As I sit here in our air conditioned hotel room, writing and sharing my story, I must consider the fact that there are some, however, who didn't make it. Arkansas, Oklahoma, and Texas were all hit hard. There are a few confirmed deaths, many injured, homes and businesses destroyed and thousands without power. Our friends had originally planned on bringing their camper and staying at the ballpark where they were set up. Thankfully, although frustrating in the moment, something had happened and they were unable to bring the camper so they ended up staying in the hotel next to us. We received an early morning text from our friends that said the ball tournament had been canceled and that their ballpark had been leveled during the storms. When they tried to return to the field this morning to see if they would be able to salvage any equipment, they found that the damage in the area was so severe that they couldn't even make it to the park. Had they been able to bring their camper, they might not be here today.

Friends, family, everyone else, you are not guaranteed tomorrow. You are not guaranteed the next 30 seconds. We all have struggles we face. We all go through disagreements and perhaps say or do things we are not proud of. Not one of us are perfect. We should all show humility at times, ask for forgiveness and take responsibility for our mistakes. Also, we should all learn to show love, grace, and forgiveness to the people in our lives.

Unfortunately, we live in a broken world full of broken and hurting people. Often, hurt people, hurt people, and it sucks.
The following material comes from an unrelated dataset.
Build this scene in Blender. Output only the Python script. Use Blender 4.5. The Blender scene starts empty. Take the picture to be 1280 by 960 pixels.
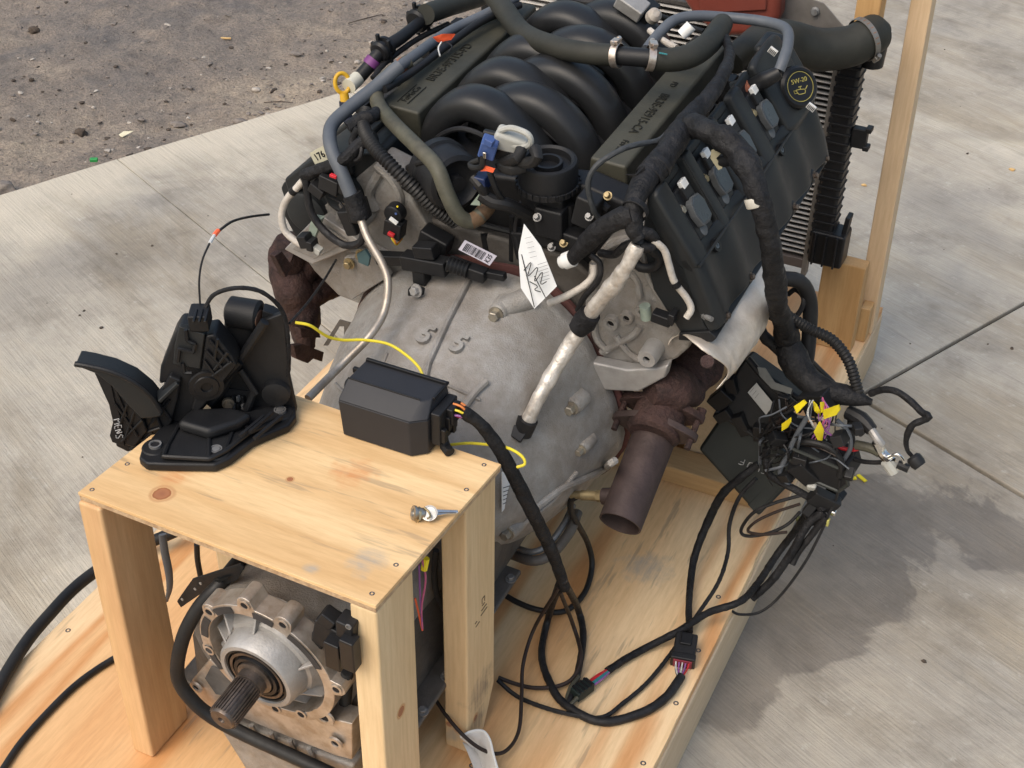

It can be easy for us to hold onto those hurts, especially the ones that are caused by those who are closest to us. Families are torn apart. Kids rebel and lash out at their parents. Parents abandon their children. Grandchildren are denied relationships with grandparents. Friendships are diminished. Hope is lost. Faith is forgotten. People become numb and grow cold. Thus, the vicious cycle of destruction continues.

What if tomorrow never comes? What if this moment is your last, or someone else's for that matter? What if you never see your best friend, child, spouse, or parent again? Would you have regrets concerning any of your relationships?

I encourage you, if given the opportunity to mend a broken relationship in your life, take it. Love unconditionally. Ask for forgiveness. Forgive others. Embrace a spirit of mercy and grace. Pray. Remember, you cannot control how the other person will act or respond in any given situation. How they treat you in your attempt to mend the relationship may not feel good. They may lash out, make assumptions, or refuse to accept that anything can or will be different. That's okay as long as you are doing what is good, right, pure, and true. Just because it doesn't feel good doesn't mean it isn't good. Pray, do your best and trust God with the rest. Know that if this is your last moment, you'll go with a peace in your heart knowing you loved, apologized, forgave, encouraged, or whatever else is needed, without regret.